L’État mauricien est signataire de la Convention sur les Droits de l’Enfant depuis 1990, cela vous le savez certainement. En tant que signataire, nous sommes tenus de respecter les différentes clauses de cette convention. Nous avons donc l’obligation de nous donner les moyens pour que les enfants mauriciens puissent réaliser, profiter et jouir chacun de leurs droits.

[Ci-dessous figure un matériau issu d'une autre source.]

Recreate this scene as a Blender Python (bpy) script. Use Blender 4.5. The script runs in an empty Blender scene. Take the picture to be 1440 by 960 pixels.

Depuis l’adhésion de Maurice à la Convention sur les Droits de l’Enfant, le gouvernement et le ministère dont j’ai maintenant la charge ont multiplié les actions et les initiatives pour améliorer le sort et la situation des enfants à Maurice, Rodrigues et Agalega. Améliorer l’encadrement légal est un moyen sûr et efficace pour pouvoir par la suite établir et améliorer les structures et services afin de mieux encadrer les enfants.

Je me propose de commanditer un audit sur les abris du ministère et d’autres structures qui tombant sous notre responsabilité afin que je puisse avoir une idée claire et nette de la situation. Cela me permettra de revoir, si besoin est, le fonctionnement des abris pour enfants. Si vous me demandez mon avis, je vous dirai que la place d’un enfant n’est pas dans un abri, mais bien au sein de sa famille. Mais si cette famille constitue un danger pour cet enfant, alors sa place n’y est plus. Et c’est là que nous intervenons. À charge pour nous en retour d’assurer la sécurité et le bien-être de cet enfant.

Pensez-vous que les élections générales ont été “free and fair” ?

Bien sûr que les élections ont été “free and fair”. Elles l’ont toujours été. Nous sommes dans un Etat de droit, ne l’oublions pas. D’ailleurs, les membres de la Commission électorale sont souvent appelés à superviser des élections dans la région. Des membres des pays de la SADC étaient, comme vous le savez, à Maurice pour les dernières élections et ils ont soumis leur rapport. Ils ont été clairs, je cite : « La mission note le caractère transparent, fiable, crédible du processus électoral à Maurice ainsi que la confiance entre les acteurs politiques et institutionnels. » Donc, voilà, il n’y a pas que moi, mais même les organisations au niveau régional ont trouvé que ces élections ont été “free and fair”.